Drilling causes stress redistribution around the wellbore that can, in the case of weak formations or high in-situ stresses, result in instability. The associated delays and suspension of drilling will lead to significant financial losses. Drilling in gas hydrate-bearing sediments poses an additional risk but this risk is difficult to quantify. There is uncertainty about whether hydrates are present in a locality and how much hydrates will be encountered. Added to this is a lack of knowledge of the mechanical characteristics of hydrate-bearing sediments and a poor understanding of the effect of drilling activities on their stability conditions, their dissociation and re-formation. The general strategy of drilling operators is to avoid clearly-defined hydrate occurrences where possible, but where hydrates are only suspected no mitigation is employed. It is therefore desirable to understand and quantify the risks of drilling through hydrates so that the envelope for safe operations can be defined for different types and concentrations of hydrate occurrence in submarine sediments.

In this paper, we couple the mechanical and thermodynamic responses of hydrate-bearing sediments due to the stress redistribution resulting from drilling a wellbore and the use of drilling fluid. Fluid flow and thermal transport associated with using a drilling fluid at different pressure and temperature from the formation is included in the model.

We use a continuum approach and a finite difference code, FLAC3D. The model is constructed to simulate the stability of a wellbore drilled in a formation resembling methane hydrate-bearing sand sediments. The model couples fluid flow and thermal transport to mechanical deformation. The formation mechanical behavior is represented by a Mohr Coulomb yield criterion with strain hardening or softening. The pore pressure distribution is modeled using a single-phase Darcian flow model. The effect of the varying pore pressure on the stress field is accounted for in the stability analysis.

The cohesion softening/hardening accounts for varying concentration of gas hydrates in the pore space as a result of hydrate dissociation and re-formation. Thermodynamic data of pressure and temperature corresponding to the stability of gas hydrates is used to simulate the change in hydrate stability as a result of the change in system pressure associated with drilling, fluid flow and thermal transport.
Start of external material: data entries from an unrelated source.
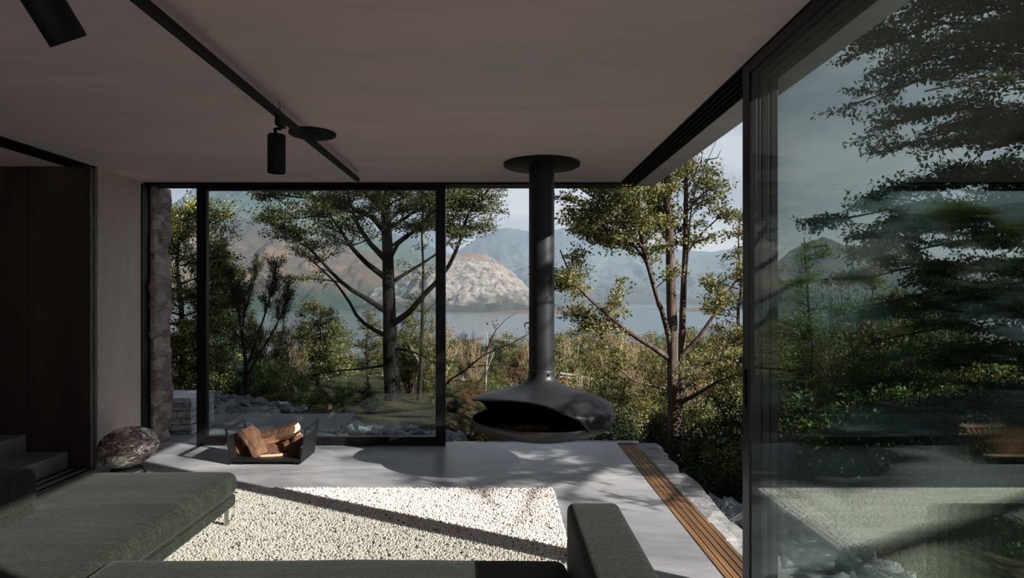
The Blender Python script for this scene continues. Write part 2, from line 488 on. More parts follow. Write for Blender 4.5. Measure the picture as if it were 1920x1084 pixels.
# ------------------------------------------------------------------ glazing
def glazed_leaf(name, vert, c0, c1, a0, a1, z0, z1, stile, rail_b, rail_t, gmat, pane_t=.024):
    """vert 'x': pane faces along X (runs in Y);  'y': pane faces along Y (runs in X)"""
    def bx(m, a, b, za, zb, ca=c0, cb=c1):
        return m.box(ca, cb, a, b, za, zb) if vert == 'x' else m.box(a, b, ca, cb, za, zb)
    cm = (c0 + c1) / 2; am = (a0 + a1) / 2
    root = thing(name, (cm, am, z0) if vert == 'x' else (am, cm, z0), None, None)
    struct(root)
    bx(MB(), a0, a0 + stile, z0, z1).build('stile', MT['frame'], root, bevel=.003)
    root['_far'] = ''; far = bx(MB(), a1 - stile, a1, z0, z1).build('stile', MT['frame'], root, bevel=.003)
    bx(MB(), a0 + stile, a1 - stile, z0, z0 + rail_b).build('rail', MT['frame'], root, bevel=.003)
    bx(MB(), a0 + stile, a1 - stile, z1 - rail_t, z1).build('rail', MT['frame'], root, bevel=.003)
    bx(MB(), a0 + stile - .008, a1 - stile + .008, z0 + rail_b - .008, z1 - rail_t + .008, cm - pane_t / 2, cm + pane_t / 2).build('pane', gmat, root)
    del root['_far']
    return root, far
w1, w1s = glazed_leaf('window_1', 'y', 6.095, 6.155, -3.02, -.545, .004, CZ - .026, .098, .085, .04, MT['pane_back'])
MB().box(-.575, -.56, 6.07, 6.096, .95, 1.25).build('handle', MT['black'], w1s, bevel=.004)
for k in range(4):
    xc = X_R + .022 + .047 * k
    d, ds = glazed_leaf('door_%d' % (k + 1), 'x', xc - .018, xc + .018, .56 - .03 * k, 3.0 + .012 * k, .008, CZ - .006, .085 if k == 0 else .032, .06, .055, MT['pane'])
    if k == 0:
        MB().box(xc - .026, xc - .017, 2.955, 2.975, .95, 1.13).build('handle', MT['black'], ds, bevel=.003)

# ------------------------------------------------------------------ stairs in the side bay
st = thing('staircase', (-4.2, 4.9, 0), 'low concrete steps rising along the dark steel wall at the far left', 'stairs')
for k in range(5):
    x1 = -3.725 - .36 * k
    MB().box(x1 - .36 if k < 4 else -7.3, x1, 4.35, 5.285, .001, .147 * (k + 1)).build('step', MT['concrete'], st, bevel=.006)

# ------------------------------------------------------------------ track lighting
TX = -1.28
tk = thing('light_track', (TX, 3.5, 2.53), 'long thin black lighting track hung under the ceiling on wires', 'track')
MB().box(TX - .018, TX + .018, -1.0, 5.5, 2.515, 2.551).build('rail', MT['black'], tk, bevel=.004)
MB().tube([(TX, 5.5, 2.533), (TX, 5.52, 2.533)], .017, 10).build('end_cap', MT['black'], tk)
for y in (.6, 3.55, 5.42):
    MB().tube([(TX + .004, y, 2.55), (TX + .004, y, CZ)], .0022, 6).build('suspension_wire', MT['black'], tk)
def spot(name, y, axis, xo, zc, L, rad, label):
    r = thing(name, (TX, y, 2.515), label, 'spotlight', 'black cylinder spotlights on the ceiling track')
    MB().box(TX - .016, TX + .016, y - .05, y + .05, 2.470, 2.514).build('adapter', MT['black'], r, bevel=.003)
    c = np.array((TX + xo, y + (.045 if y < 2 else 0), zc)); a = np.array(axis, float); a /= np.linalg.norm(a)
    b = MB(); prof = [(0, L / 2), (rad * .93, L / 2), (rad, L / 2 - .006), (rad, -L / 2 + .003), (rad * .96, -L / 2), (rad * .9, -L / 2), (rad * .86, -L / 2 + .03), (0, -L / 2 + .035)]
    b.lathe(prof, 40)
    q = Vector((0, 0, 1)).rotation_difference(Vector(a)).to_matrix()
    b.v = [np.array([q @ Vector(p) for p in v]) + c for v in b.v]
    b.build('lamp_head', MT['black'], r, auto=40)
    top = c + a * (L / 2)
    m = MB().tube([(TX, y, 2.475), (TX, y, top[2] + .035), (top[0] - .008, y, top[2] + .034), tuple(top - np.array((.004, 0, .005)))], .012, 8)
    m.build('bracket_arm', MT['black'], r)
    return r
spot('track_spotlight', 3.57, (0, 0, 1), -.022, 2.312, .222, .051, 'black cylinder spotlight pointing straight down near the middle of the track')
spot('track_spotlight', 1.647, (-.28, -.55, .85), .02, 2.298, .222, .051, 'tilted black cylinder spotlight at the top left, nearest on the track')
pl = MB().lathe([(0, CZ - .018), (.15, CZ - .018), (.157, CZ - .014), (.157, CZ - .0005), (0, CZ - .0005)], 64, (P(586, 249, 4.21)[0], 4.21))
tag(pl.build('ceiling_plate', MT['black'], auto=40), 'round flat black plate on the ceiling beside the track', 'ceiling plate')

# ------------------------------------------------------------------ hanging fireplace
FX, FY = (1015.5 - VX) * 5.18 / FPX, 5.18
fp = thing('hanging_fireplace', (FX, FY, .28), 'black suspended fireplace with slim flue and wide open bowl', 'fireplace')
N = 192
up_prof = np.array([(.11, .87), (.112, .83), (.118, .80), (.132, .777), (.165, .749), (.215, .724), (.28, .703), (.345, .684), (.41, .662), (.475, .637), (.535, .608), (.575, .586), (.598, .566), (.609, .545), (.612, .515), (.612, .48), (.608, .452), (.603, .437)])
seg = np.r_[0, np.cumsum(np.linalg.norm(np.diff(up_prof, axis=0), axis=1))]
def prof_at_z(z):   # parameter along profile for height z
    return np.interp(-z, -up_prof[:, 1], seg)
K = 40
V, F = [], []
for i in range(N):
    th = 2 * math.pi * i / N                 # 0 = towards the camera, 90 deg = left
    d = math.degrees(th); d = d - 360 if d > 180 else d
    u = (d - 50) / 79
    zl = .440 + np.mean([float(np.interp(d + e_, [-30, -29, -25, -20, -10, 0, 15, 35, 60, 80, 100, 115, 126, 131], [0, .06, .085, .107, .152, .185, .202, .20, .172, .144, .122, .102, .067, 0], left=0, right=0)) for e_ in (-4, -3, -1, 0, 1, 3, 4)])
    sh_ = .05 * max(0, math.cos(math.radians(d - 50)))
    t1 = prof_at_z(zl)
    ts = np.linspace(0, t1, K)
    r = np.interp(ts, seg, up_prof[:, 0]); z = np.interp(ts, seg, up_prof[:, 1])
    z = z + sh_ * sstep(.25, .6, r) * (1 if True else 0) * np.clip((zl - .445) / .06, 0, 1)
    V.append(np.stack([FX - np.sin(th) * r, FY - np.cos(th) * r, z], -1))
m = MB()
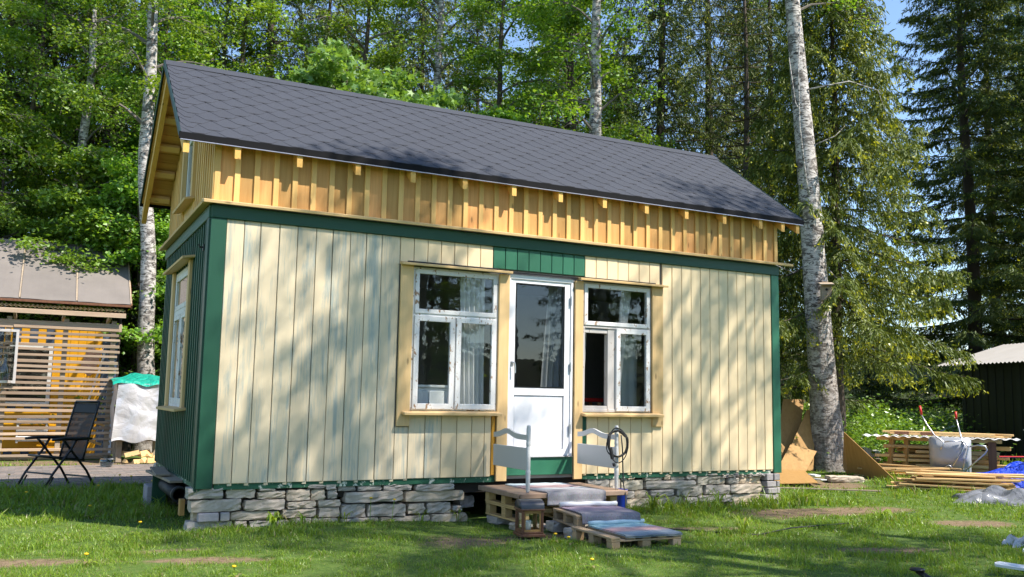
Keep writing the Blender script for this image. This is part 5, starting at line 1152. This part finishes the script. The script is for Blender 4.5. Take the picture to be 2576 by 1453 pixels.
tag(built('lath', None, MB().box((0, 0, 0), (0.9, 0.045, 0.025), 0.003), M['oldwood'], loc=(6.3, -4.74, G+0.035), rot=(0, 0, -0.42)), 'bare wooden lath crossing the white boards at the lower right', 'lath')
tag(built('plastic_bundle', None, MB().grid(heap(0.40, 0.30, 0.11, 21), 26, 18), M['whitetarp'], True, loc=(7.18, -3.78, G), rot=(0, 0, -0.5)), 'small crumpled bundle of white plastic at the right edge of the lawn', 'plastic')

# ------------------------------------------------------------------ dandelions and weeds
dd_me = {}
def dandelion(x, y, h, lean, label, group='dandelions in the lawn'):
    t = thing('dandelion', label, 'flower', (x, y, float(ground_z(x, y))), rng.uniform(0, 6), group)
    built('stem', t, MB().tube([(0, 0, 0), (lean*0.4, 0, h*0.6), (lean, 0, h)], 0.0035, 5), M['weed'])
    built('flower_head', t, MB().lathe([(0.005, -0.006), (0.016, 0.0), (0.018, 0.005), (0.012, 0.011), (0.0, 0.013)], (lean, 0, h), 12), M['petal'], True)
    lv = MB()
    for k in range(6):
        a = k*1.05; c, s_ = cos(a), sin(a); l = rng.uniform(0.07, 0.12)
        lv.add([(0, 0, 0.01), (c*l*0.5-s_*0.014, s_*l*0.5+c*0.014, 0.035), (c*l, s_*l, 0.02), (c*l*0.5+s_*0.014, s_*l*0.5-c*0.014, 0.035)], [(0, 1, 2, 3)])
    built('leaf', t, lv, M['grass'])
for x, y, h in ((-1.70, 5.4, 0.12), (-1.43, 2.82, 0.16), (-0.82, 1.45, 0.13), (-0.36, 4.05, 0.14), (-0.30, 4.5, 0.18), (-0.16, 4.4, 0.17), (0.0, 3.71, 0.15), (-0.67, 3.44, 0.13)): dandelion(x, y, h, 0.03, 'yellow dandelion in the long grass between the paving and the green wall')
for x, y, h in ((-0.5, 0.03, 0.12), (-1.0, -1.6, 0.08), (-0.06, -2.44, 0.09)): dandelion(x, y, h, 0.02, 'yellow dandelion low in the mown lawn left of the steps')
dandelion(1.75, -0.12, 0.26, 0.03, 'tall yellow dandelion against the long limestone of the left footing', None); dandelion(2.0, -0.10, 0.24, -0.02, 'half closed yellow dandelion beside the long limestone of the left footing', None)
for x, y in ((2.96, -1.9), (2.97, -2.14)): dandelion(x, y, 0.08, 0.015, 'yellow dandelion in the grass left of the lowest pallet')
dandelion(2.59, -3.11, 0.07, 0.01, 'yellow dandelion alone in the foreground grass left of the steps', None)
def weed(x, y, n, h, seed, label, cat='weed', wide=0.006):
    r = np.random.default_rng(seed); mb = MB()
    for k in range(n):
        a = r.uniform(0, 6.28); l = h*r.uniform(0.6, 1.1); o = r.uniform(0.25, 0.8); c, s_ = cos(a), sin(a); w = wide*r.uniform(0.7, 1.4)
        P = [(0.02*c, 0.02*s_, 0), (o*l*0.4*c, o*l*0.4*s_, l*0.6), (o*l*c, o*l*s_, l*(1-0.35*o)), (o*l*1.35*c, o*l*1.35*s_, l*(0.75-0.5*o))]
        V = []
        for (px, py, pz), ww in zip(P, (0.3, 1, 0.8, 0.05)): V += [(px-s_*w*ww, py+c*w*ww, pz), (px+s_*w*ww, py-c*w*ww, pz)]
        mb.add(V, [(0, 1, 3, 2), (2, 3, 5, 4), (4, 5, 7, 6)])
    tag(built('weed', None, mb, M['grass'], True, loc=(x, y, float(ground_z(x, y)))), label, cat, 'broad leaved weeds along the cottage')
weed(0.75, -0.12, 26, 0.17, 1, 'broad leaved weed clump before the left end of the left footing', wide=0.012)
weed(1.05, -0.10, 9, 0.15, 2, 'thin weed between the two left stones of the left footing')
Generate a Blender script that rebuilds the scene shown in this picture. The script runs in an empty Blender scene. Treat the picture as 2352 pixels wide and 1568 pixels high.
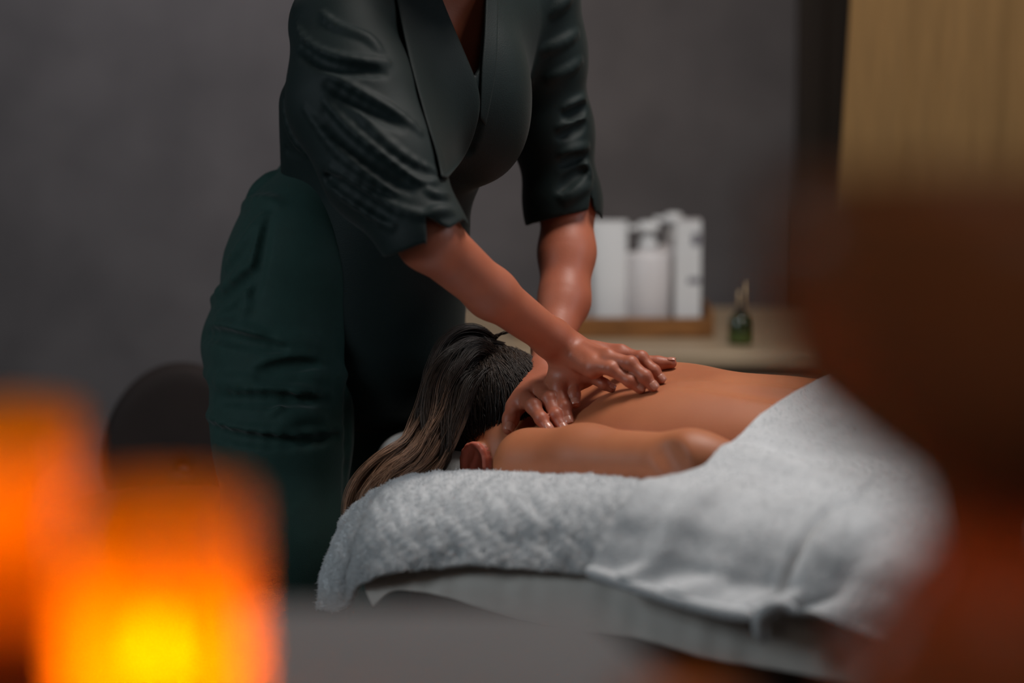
import bpy, bmesh, math, random
import numpy as np
from mathutils import Vector, Matrix
random.seed(7); RNG = np.random.default_rng(7)
D = bpy.data; COL = bpy.context.scene.collection; SC = bpy.context.scene

# ---------------------------------------------------------------- camera
F_PX = 5553.0; PITCH = math.radians(8.0); CAM = np.array([0.0, 0.0, 1.32])
FW = np.array([0, math.cos(PITCH), -math.sin(PITCH)]); UPV = np.array([0, math.sin(PITCH), math.cos(PITCH)])
RT = np.array([1.0, 0, 0])
cam = D.cameras.new('camera'); co = D.objects.new('camera', cam); COL.objects.link(co)
cam.sensor_width = 36.0; cam.lens = F_PX / 2352 * 36.0; cam.clip_start = 0.05
co.location = CAM; co.rotation_euler = (math.pi/2 - PITCH, 0, 0)
cam.dof.use_dof = True; cam.dof.focus_distance = 3.36; cam.dof.aperture_fstop = cam.lens / 58.0
SC.camera = co

# ---------------------------------------------------------------- world, lights, exposure
w = D.worlds.new('world'); SC.world = w; w.use_nodes = True
w.node_tree.nodes['Background'].inputs[0].default_value = (0.30, 0.34, 0.40, 1)
w.node_tree.nodes['Background'].inputs[1].default_value = 0.02
SC.view_settings.view_transform = 'Standard'; SC.view_settings.look = 'None'
SC.view_settings.exposure = 0.0; SC.view_settings.gamma = 1.0; SC.view_settings.use_curve_mapping = False

def aim(o, t):
    o.rotation_euler = (Vector(t) - o.location).to_track_quat('-Z', 'Y').to_euler()
def area(name, loc, target, size, power, color, size_y=None, spread=None):
    l = D.lights.new(name, 'AREA'); l.shape = 'RECTANGLE' if size_y else 'DISK'
    l.size = size; l.energy = power; l.color = color
    if size_y: l.size_y = size_y
    if spread: l.spread = spread
    o = D.objects.new(name, l); COL.objects.link(o); o.location = loc; aim(o, target); return o
def spot(name, loc, target, power, color, angle, blend=1.0, r=0.06):
    l = D.lights.new(name, 'SPOT'); l.energy = power; l.color = color
    l.spot_size = math.radians(angle); l.spot_blend = blend; l.shadow_soft_size = r
    o = D.objects.new(name, l); COL.objects.link(o); o.location = loc; aim(o, target); return o
area('ceiling_key_light', (0.55, 3.35, 2.55), (0.15, 3.2, 0.75), 0.7, 27, (1.0, 0.93, 0.88))
area('right_side_light', (1.9, 2.6, 2.0), (0.1, 3.3, 0.9), 0.8, 7.5, (0.76, 0.88, 1.0))  # unseen cool lamp from the right; the room has no window
area('left_side_light', (-2.0, 2.3, 1.7), (-0.4, 3.5, 0.9), 0.7, 13.0, (0.80, 0.92, 1.0))
area('camera_side_light', (0.4, 0.1, 2.4), (0.1, 3.1, 0.7), 0.8, 1.6, (1.0, 0.88, 0.78))
spot('wall_wash_light', (-0.85, 4.1, 2.5), (-0.70, 5.35, 1.50), 34, (0.95, 0.93, 1.0), 58)
spot('wall_wash_light', (0.15, 4.3, 2.6), (0.12, 5.35, 1.25), 19, (1.0, 0.88, 0.83), 54)
spot('curtain_light', (1.1, 3.3, 2.5), (1.05, 4.55, 1.4), 7, (1.0, 0.80, 0.55), 70)

# ---------------------------------------------------------------- helpers
def P(px, py, d):
    """point seen at pixel (px,py) of the 2352x1568 photograph, d metres along the view axis"""
    return CAM + d * (FW + (px - 1176) / F_PX * RT - (py - 784) / F_PX * UPV)
def ppm(d): return F_PX / d
def nrm(v): v = np.asarray(v, float); return v / np.linalg.norm(v)
def tag(o, label=None, cat=None, group=None, kind=None):
    if label: o['label'] = label
    if cat: o['category'] = cat
    if group: o['group'] = group
    if kind: o['kind'] = kind
    return o
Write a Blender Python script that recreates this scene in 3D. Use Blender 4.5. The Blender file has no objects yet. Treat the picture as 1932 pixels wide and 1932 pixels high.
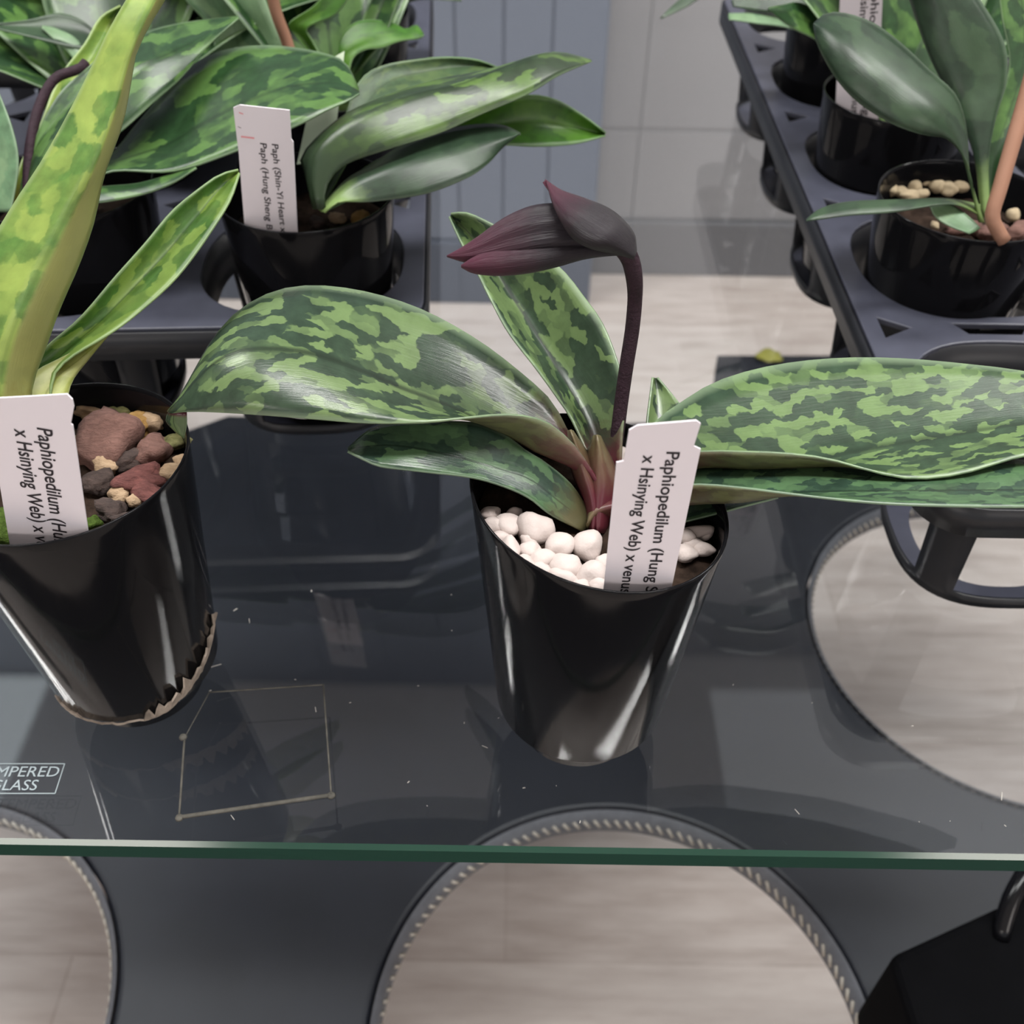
import bpy, math, random
from mathutils import Vector, Matrix, Euler, noise

random.seed(7)
C = bpy.context.scene.collection
SC = bpy.context.scene

# ------------------------------------------------------------------ camera
ZT = 0.74                      # height of the glass table top above the floor
HC = 0.335                     # camera height above the glass
PITCH = math.radians(43.6)
ROLL = math.radians(0.9)
F = 1932.0
CAM = Vector((0, 0, ZT + HC))
ROT = (Matrix.Rotation(math.pi/2 - PITCH, 3, 'X') @ Matrix.Rotation(ROLL, 3, 'Z'))
cd = bpy.data.cameras.new('camera')
cam = bpy.data.objects.new('camera', cd)
C.objects.link(cam)
cam.matrix_world = Matrix.Translation(CAM) @ ROT.to_4x4()
cd.sensor_width = 36
cd.lens = 36.0 * F / 1932
cd.clip_start = 0.01
cd.dof.use_dof = True
cd.dof.focus_distance = 0.325
cd.dof.aperture_fstop = 15
SC.camera = cam

# ------------------------------------------------------------------ world, lights, exposure
w = bpy.data.worlds.new('world'); SC.world = w; w.use_nodes = True
w.node_tree.nodes['Background'].inputs[0].default_value = (0.92, 0.95, 1.0, 1)
w.node_tree.nodes['Background'].inputs[1].default_value = 0.5
def area(name, loc, sx, sy, power, color=(1, 0.985, 0.96), rot=(0, 0, 0)):
    l = bpy.data.lights.new(name, 'AREA'); l.shape = 'RECTANGLE'; l.size = sx; l.size_y = sy
    l.energy = power; l.color = color
    o = bpy.data.objects.new(name, l); C.objects.link(o); o.location = loc; o.rotation_euler = rot
    return o
area('lamp_or_added_light', (0.35, 0.25, 2.66), 1.2, 0.25, 36)
area('lamp_or_added_light', (-1.3, 0.9, 2.66), 1.2, 0.25, 30)
area('lamp_or_added_light', (1.6, 1.0, 2.66), 1.2, 0.25, 30)
area('lamp_or_added_light', (-1.75, 1.35, 2.66), 1.0, 0.7, 2.8, (0.85, 0.96, 1.0))  # added panel, no lamp here; makes the bright left reflection in the glass
area('lamp_or_added_light', (1.22, 1.38, 2.66), 1.35, 0.62, 1.1, (0.9, 0.95, 1.0))  # dim panel added to lift the reflection on the right of the glass
area('lamp_or_added_light', (-2.45, -3.4, 2.66), 2.4, 0.7, 75, (1, 0.93, 0.87))  # added behind the camera to put a highlight on the left glass edge
area('lamp_or_added_light', (2.9, -3.4, 2.66), 2.4, 0.7, 75, (1, 0.93, 0.87))  # its added twin, for the highlight on the right glass edge
SC.view_settings.view_transform = 'Standard'
SC.view_settings.look = 'None'
SC.view_settings.gamma = 1
SC.view_settings.use_curve_mapping = False
SC.view_settings.exposure = 0.28
SC.cycles.use_denoising = True
SC.cycles.max_bounces = 10
SC.cycles.transparent_max_bounces = 16

# ------------------------------------------------------------------ where a pixel lies in the room
def ray(px, py):
    return ROT @ Vector(((px - 966) / F, -(py - 966) / F, -1))
def at_d(px, py, d):
    return CAM + ray(px, py) * d
def at_z(px, py, hz):                       # hz = height above the glass surface
    r = ray(px, py)
    return CAM + r * ((ZT + hz - CAM.z) / r.z)
def at_y(px, py, y):
    r = ray(px, py)
    return CAM + r * (y / r.y)

# ------------------------------------------------------------------ object helpers
WL = {}                                     # world offset of each parent
def empty(name, loc, label, cat, group=None, rz=0):
    o = bpy.data.objects.new(name, None); C.objects.link(o)
    o.empty_display_size = 0.02
    o.location = loc; o.rotation_euler = (0, 0, rz)
    o['label'] = label; o['category'] = cat
    if group: o['group'] = group
    WL[o.name] = Vector(loc)
    return o
def tag(o, label, cat, group=None, kind=None):
    o['label'] = label; o['category'] = cat
    if group: o['group'] = group
    if kind: o['kind'] = kind
    return o
def mesh(name, verts, faces, mats, parent=None, local=False, smooth=True, uvs=None, fm=None, label=None):
    off = Vector((0, 0, 0))
    if parent is not None and not local: off = WL[parent.name]
    me = bpy.data.meshes.new(name)
    me.from_pydata([tuple(Vector(v) - off) for v in verts], [], faces)
    if not isinstance(mats, (list, tuple)): mats = [mats]
    for m in mats: me.materials.append(m)
    if fm: me.polygons.foreach_set('material_index', fm)
    me.polygons.foreach_set('use_smooth', [smooth] * len(me.polygons))
    if uvs:
        for nm, data in uvs.items():
            lay = me.uv_layers.new(name=nm)
            for p in me.polygons:
                for li in p.loop_indices:
                    lay.data[li].uv = data[me.loops[li].vertex_index]
    me.update()
    o = bpy.data.objects.new(name, me); C.objects.link(o)
    if parent is not None: o.parent = parent
    WL[o.name] = off
    if label: o['label'] = label
    return o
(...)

The resulting amount of hydrates in the pore space can be calculated accordingly, using Boyle’s law to equilibrate pressures. The incremental change in porosity can then be calculated. The permeability is updated using an empirical power law relationship based on our own experimental results. The cohesion corresponding to the new percentage of hydrates is then fed back into the model. The cohesion and other mechanical properties are obtained from laboratory experiments for a range of hydrate concentrations. Strength parameters for porous sediments cemented by hydrates, based on correlations between cementation strength and elastic moduli deduced from Vp, Vs and small strain deformations measured in the Heriot Watt Laboratory will be used in addition to published data.

The numerical model helps to understand the response of hydrate-bearing sediments to processes associated with overbalance drilling of a wellbore. The general approach could also be applied to modeling the time-dependent response of hydrate-bearing sediments to thermal and mechanical loadings placed on the seabed.